Nondestructive characterization of materials (ultrasonic and micromagnetic techniques) for strength and toughness prediction and the detection of early creep damage

In recent years, nondestructive testing techniques for materials characterization have been developed in Germany under the sponsorship of the Ministry of Research and Development, as part of the Reactor Safety Research Programme, in order to provide techniques for PSI and ISI that are sensitive and reliable, in particular with respect to the prediction of strength and toughness. As ferritic steels (pressure vessels and pipelines in the primary circuit) are of special interest, R&D was concentrated on micromagnetic techniques which are sensitive to the microstructure and its changes under service and/or repair conditions.

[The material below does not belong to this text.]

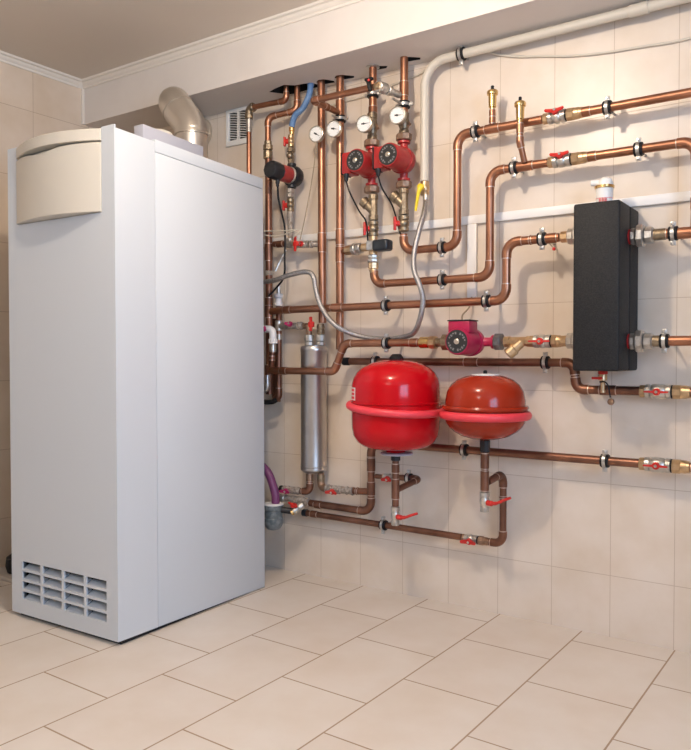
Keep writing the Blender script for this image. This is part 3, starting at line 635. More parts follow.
# blue hose and its fittings
bh = thing('blue_hose', 'short bent blue hose coming out of the beam', 'hose', (.11, -.075, 1.885))
MB().tube(smooth([(.19, -.062, 2.13), (.193, -.064, 2.075), (.19, -.07, 2.02), (.165, -.08, 1.965), (.128, -.086, 1.938), (.108, -.084, 1.897)]), .0125, 18).build('hose', 'blue', bh)
MB().lathe([(.0128, -.004), (.0145, -.003), (.0145, .006), (.0128, .007)], (.192, -.063, 2.06), (0, 0, 1), 18).build('hose_clip', 'blue', bh)
x3, y3b = .100, -.078
MBa = MB().lathe([(.0125, 0), (.0125, .016), (.010, .018), (.010, .03)], (x3 + .004, y3b, 1.896), (0, 0, -1), 12); single(MBa, 'hose_tail', 'brass_bright', 'brass hose tail at the lower end of the blue hose', 'fitting')
ball_valve('little brass valve with red handle just below the blue hose', (x3, y3b, 1.839), (0, 0, 1), (-1, -.35, 0), L=.052, r=.0135, body='brass', union=0, collar=0, span=.020, group='small brass valves by the old pump', bar=True)
n_ = MB().lathe([(.010, 0), (.016, .002), (.017, .018), (.011, .024), (.009, .03), (.015, .034), (.015, .052), (.012, .0665)], (x3, y3b, 1.8125), (0, 0, -1), 8); n_.sphere((x3 + .004, y3b - .012, 1.775), .015, 14)
single(n_, 'check_fitting', 'brass_dull', 'knobbly brass fitting right above the small old pump', 'fitting')
# old small pump
op = thing('circulation_pump', 'small old pump with black cap and red middle beside the boiler', 'pump', (x3 + .004, y3b, 1.65))
zc = 1.693; xo = x3 + .004
MB().lathe([(.030, .034), (.040, .030), (.044, .018), (.044, -.004), (.040, -.012)], (xo, y3b, zc), (0, 1, 0), 28).lathe([(.015, -.052), (.019, -.05), (.019, -.04), (.015, -.036), (.017, 0), (.015, .036), (.019, .04), (.019, .05), (.015, .052)], (xo, y3b, zc), (0, 0, 1), 20).build('volute', 'blackp', op)
MB().lathe([(.033, .012), (.036, .014), (.036, .020), (.032, .022)], (xo, y3b, zc), (0, -1, 0), 28).build('clamp_ring', 'nickel', op)
MB().lathe([(.033, .022), (.034, .024), (.034, .083), (.032, .085)], (xo, y3b, zc), (0, -1, 0), 28).build('motor', 'pump', op)
MB().lathe([(.032, .085), (.0365, .087), (.037, .134), (.032, .143), (.022, .146)], (xo, y3b, zc), (0, -1, 0), 10).build('control_cap', 'blackp', op, label='black faceted control cap')
gland(op, (xo + .006, y3b - .10, zc - .037), (0, 0, -1), .009)
cord('power_cable', 'black cable hanging from the small old pump down beside the boiler', 'cable', [(xo + .006, y3b - .10, zc - .064), (xo + .008, y3b - .095, zc - .12), (xo + .004, -.13, 1.47), (xo + .0, -.125, 1.36), (xo - .008, -.12, 1.27), (.055, -.12, 1.225), (.02, -.13, 1.19)], .0042, 'rubber')
single(MB().lathe([(.013, 0), (.017, .002), (.017, .016), (.012, .019), (.018, .022), (.018, .036), (.013, .04)], (x3 - .002, y3b, 1.6405), (0, 0, -1), 8), 'pump_nut', 'nickel', 'pale nickel nut right below the small old pump', 'fitting')
ball_valve('little valve with red handle below the small old pump', (x3 - .003, y3b, 1.572), (0, 0, 1), (-1, -.3, 0), L=.054, r=.0155, body='brass_dull', union=0, collar=0, span=.021, group='small brass valves by the old pump', bar=True)
single(MB().lathe([(.012, 0), (.013, .002), (.013, .025), (.0115, .03), (.0125, .06), (.0115, .066), (.0115, .112)], (x3 - .004, y3b, 1.5445), (0, 0, -1), 16), 'nipple_pipe', 'hemp', 'short grey pasted pipe below the small red-handled valve', 'pipe')
tt = thing('tee_fitting', 'nickel tee with hemp paste under the small pump column', 'fitting', (x3 - .004, y3b, 1.40))
MB().lathe([(.0165, .016), (.0155, 0), (.016, -.016)], (x3 - .004, y3b, 1.415), (0, 0, 1), 14).lathe([(.016, -.018), (.0175, -.017), (.0175, .017), (.016, .018)], (x3 - .004, y3b, 1.41), (1, 0, 0), 14).build('body', 'nickel', tt)
pipe_run('short dark copper pipe reaching left from the tee behind the boiler', [(x3 - .023, y3b, 1.412), (.012, -.085, 1.415)], r=.0125, m='copper_dull', couplings=[((.045, -.082, 1.413), (1, 0, 0), .03)])
ball_valve('valve with upright red handle between the tee and the tall riser', (.158, y3b + .01, 1.404), (1, .1, -.05), (0, -1, 0), L=.06, r=.0155, body='nickel', union=0, collar=.012, uni_mat='nickel', span=.002, group='small valves left of the risers')
hh = MB(); hh.box((.145 - .007, y3b - .031, 1.372), (.145 + .006, y3b - .026, 1.436), .002); hh.box((.145 - .010, y3b - .033, 1.393), (.145 + .016, y3b - .024, 1.413), .003)
o_ = hh.build('handle', 'redh', [o for o in C.objects if o.get('label') == 'valve with upright red handle between the tee and the tall riser'][0])
single(MB().lathe([(.012, 0), (.016, .003), (.015, .014), (.011, .018), (.011, .042)], (.190, -.067, 1.402), (1, .25, -.1), 10), 'tail_fitting', 'hemp', 'pasted tail fitting between the small valve and the tall riser', 'fitting')
# left riser next to boiler
pipe_run('copper pipe stepping out of the beam hole and down beside the boiler', [(.118, -.06, 2.13), (.118, -.06, 1.968), (-.008, -.1, 1.952), (-.008, -.1, 1.852)], r=.0125, R=.03, m='copper')
u = thing('pipe_union', 'old brass union on the pipe touching the black pump cap', 'union', (-.008, -.1, 1.77))
MB().hexn((-.008, -.1, 1.851), (-.008, -.1, 1.836), .0165, 8).build('upper_collar', 'brass_dull', u); MB().hexn((-.008, -.1, 1.8355), (-.008, -.1, 1.812), .0215, 8, .003).build('nut', 'brass_dull', u); MB().hexn((-.008, -.1, 1.811), (-.008, -.1, 1.775), .0195, 10, .003).build('body', 'brass_dull', u)
pipe_run('dark copper riser running down along the boiler edge', [(-.005, -.1, 1.7745), (.000, -.1, .775)], r=.0150, m='copper_dull', couplings=[((-.004, -.1, 1.38), (0, 0, 1), .07), ((-.003, -.1, 1.17), (0, 0, 1), .03), ((-.003, -.1, 1.128), (0, 0, 1), .05), ((-.003, -.1, .877), (0, 0, 1), .045)])
single(MB().lathe([(.0145, 0), (.018, .002), (.018, .02), (.0145, .022)], (-.004, -.1, 1.28), (0, 0, 1), 8), 'clamp_nut', 'nickel', 'bright nut on the dark riser beside the boiler edge, above the grey hose', 'fitting')
# top left thin pipe with brass elbow
pipe_run('thin copper pipe from the beam hole to the brass elbow over the vent grille', [(.080, -.085, 2.13), (.080, -.085, 2.010), (-.094, -.09, 2.014)], r=.0112, R=.02)
eb = thing('brass_elbow', 'brass elbow in front of the vent grille', 'elbow', (-.112, -.09, 1.93))
pa, _ = fillet([(-.095, -.09, 2.012), (-.123, -.09, 2.012), (-.124, -.09, 1.974)], .014)
MB().tube(pa, .0165, 12).build('body', 'brass_dull', eb); MB().hexn((-.109, -.09, 2.013), (-.0945, -.09, 2.014), .0195, 8).build('side_collar', 'brass_dull', eb); MB().hexn((-.124, -.09, 1.987), (-.124, -.09, 1.967), .0185, 8).build('lower_collar', 'brass_dull', eb)
MB().cyl((-.124, -.09, 1.9665), (-.124, -.09, 1.91), .0125, bev=.001).build('press_sleeve', 'nickel', eb)
pipe_run('thin copper pipe dropping from the brass elbow behind the boiler', [(-.124, -.09, 1.9095), (-.124, -.09, 1.45)], r=.0108)

# ================================================================== STEEL CYLINDER
cx, cy = .2065, -.0585
cyl = thing('steel_cylinder', 'tall stainless steel filter cylinder on the wall left of the tanks', 'cylinder', (cx, cy, .44))
r = .0550
MB().lathe([(r - .004, .462), (r + .0005, .466), (r + .0005, .474), (r, .477), (r, .955), (r + .0015, .958), (r + .0015, .972), (r - .003, .979)], (cx, cy, 0), (0, 0, 1), 48).build('shell', 'steel', cyl)
MB().lathe([(.02, -.008), (r - .012, -.006), (r - .006, .0), (r - .004, .0)], (cx, cy, .4615), (0, 0, 1), 48).build('bottom_cap', 'steel', cyl)
MB().lathe([(r + .001, 0), (r + .003, .002), (r + .001, .004)], (cx, cy, .4785), (0, 0, 1), 48).build('bottom_bead', 'steel', cyl)
MB().cyl((cx, cy, .978), (cx, cy, .981), r - .004, 40).build('top_plate', 'steel', cyl)
for dx in (-.024, .034):
    MB().lathe([(.014, 0), (.0195, .002), (.0195, .016), (.015, .018), (.0205, .020), (.0205, .044), (.016, .046)], (cx + dx, cy - .002, .9812), (0, 0, 1), 10).build('port_nut', 'nickel', cyl)
single(MB().lathe([(.0165, 0), (.0165, .018), (.0145, .02), (.017, .03), (.014, .044)], (cx + .036, cy - .002, 1.0274), (0, 0, 1), 12), 'port_adapter', 'brass_dull', 'brass adapter joining the tall riser to the cylinder top', 'fitting')
lv = thing('ball_valve', 'small elbow valve with red upright handle on the cylinder top', 'valve', (cx - .024, cy, 1.0274))
pa, _ = fillet([(cx - .024, cy - .002, 1.0274), (cx - .024, cy - .002, 1.064), (cx - .05, cy - .002, 1.064)], .012); MB().tube(pa, .0128, 14).build('body', 'bronze', lv)
hh = MB(); hh.box((cx + .008, cy - .046, 1.040), (cx + .021, cy - .038, 1.100), .003); hh.box((cx + .002, cy - .047, 1.056), (cx + .030, cy - .034, 1.080), .005); hh.build('handle', 'redh', lv)
MB().cyl((cx + .012, cy - .036, 1.068), (cx - .018, cy - .004, 1.066), .005, 10).build('stem', 'brass', lv)
hv = ball_valve('small pasted valve with magenta handle between boiler pipes and cylinder', (.098, -.068, 1.066), (1, 0, 0), (0, -1, .4), L=.05, r=.0135, body='nickel', union=0, collar=0, span=.018, handle_mat='magenta', group='small valves left of the risers')
single(MB().lathe([(.012, 0), (.017, .004), (.015, .014), (.018, .02), (.014, .030)], (.1235, -.066, 1.065), (1, 0, 0), 12), 'tail_fitting', 'hemp', 'pasted tail fitting leading into the cylinder elbow valve', 'fitting')
# boiler-side pipes between riser and cylinder
pipe_run('narrow grey-brown pipe beside the boiler with a white valve on top', [(.025, -.068, 1.150), (.025, -.068, .765), (.000, -.068, .748)], r=.0130, m='copper_dull', R=.02, couplings=[((.025, -.068, 1.02), (0, 0, 1), .02, 'nickel'), ((.025, -.068, .79), (0, 0, 1), .02)])
wv = thing('white_valve', 'white plastic valve on the narrow pipe beside the boiler', 'valve', (.024, -.068, 1.151))
MB().lathe([(.014, 0), (.018, .002), (.018, .016), (.014, .018), (.014, .034), (.019, .036), (.019, .052), (.015, .054)], (.024, -.068, 1.1515), (0, 0, 1), 14).build('body', 'whiteval', wv); MB().cyl((.024, -.068, 1.2055), (.024, -.068, 1.24), .009).build('spindle', 'zinc', wv)
tt = thing('tee_fitting', 'nickel tee between the narrow pipe and the magenta valve', 'fitting', (.025, -.068, 1.05))
MB().lathe([(.015, -.022), (.0165, -.02), (.0165, .02), (.015, .022)], (.025, -.068, 1.068), (0, 0, 1), 12).cyl((.025, -.068, 1.067), (.0725, -.068, 1.066), .0145).build('body', 'nickel', tt)
pv = thing('elbow_valve', 'white plastic elbow valve with magenta knob at the boiler edge', 'valve', (.052, -.135, .99))
pa, _ = fillet([(.0, -.142, 1.052), (.052, -.140, 1.050), (.052, -.138, .992)], .02); MB().tube(pa, .0155, 16).build('body', 'whiteval', pv)
MB().hexn((.052, -.138, 1.010), (.052, -.138, .990), .020, 10, .002).build('nut', 'whiteval', pv); MB().lathe([(.010, 0), (.013, .002), (.013, .016), (.008, .018)], (.020, -.158, 1.052), (.1, -1, 0), 14).build('knob', 'magenta', pv)
pipe_run('stubby copper pipe below the white elbow valve', [(.052, -.138, .9895), (.046, -.138, .93), (.036, -.13, .895)], r=.0125, R=.02, m='copper_dull', couplings=[((.051, -.138, .972), (0, 0, 1), .03, 'nickel'), ((.046, -.138, .930), (0, 0, 1), .014)], elbows=False)
pipe_run('silver elbow pipe ending low beside the boiler edge', [(.012, -.128, .858), (.012, -.128, .795), (-.05, -.128, .79)], r=.011, R=.022, m='zinc', rings=False)
single(MB().tube([(-.017, -.034, 1.10), (-.017, -.034, .74)], .019, 14), 'backing_pipe', 'copper_dull', 'wide dark brown pipe nearest the wall beside the boiler edge', 'pipe')
single(MB().tube(smooth([(-.06, -.105, .748), (-.02, -.106, .742), (.02, -.104, .744), (.036, -.10, .752)]), .0105, 12), 'pipe_bend', 'rubber', 'black bend at the foot of the boiler-side pipes', 'pipe')
single(MB().tube(smooth([(.082, -.09, 1.385), (.066, -.10, 1.35), (.045, -.115, 1.295)]), .0045, 10), 'vent_tube', 'nickel', 'thin bright tube slanting down beside the black cable', 'tube')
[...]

In order to characterize microstructural states superimposed by residual stresses in an unambiguous way, numerical modelling was applied using advanded tools of mathematical approximation theory, i.e. multiregression algorithms and neural networks. For the detection of early creep damage in fossil power plant applications, i.e. micropores and their subsequent development to linked pores and microcracks, besides the micromagnetic techniques an ultrasonic techniques was also applied and optimized for in situ applications on components such as pipe bends. Whereas the ultrasonic technique is sensitive to pore concentrations as small as about 0.2%, the parameters of the micromagnetic techniques are mainly influenced by temperature- and load-induced microstructural changes occurring in service, dependent on the steel quality. The techniques are applied at two pipe bends (steel grades 14 MoV 6 3 and X 20 CrMoV 12 1) loaded under near practical conditions during seven inspection intervals between 2048 h and 21 000 h to evaluate the progress of damage.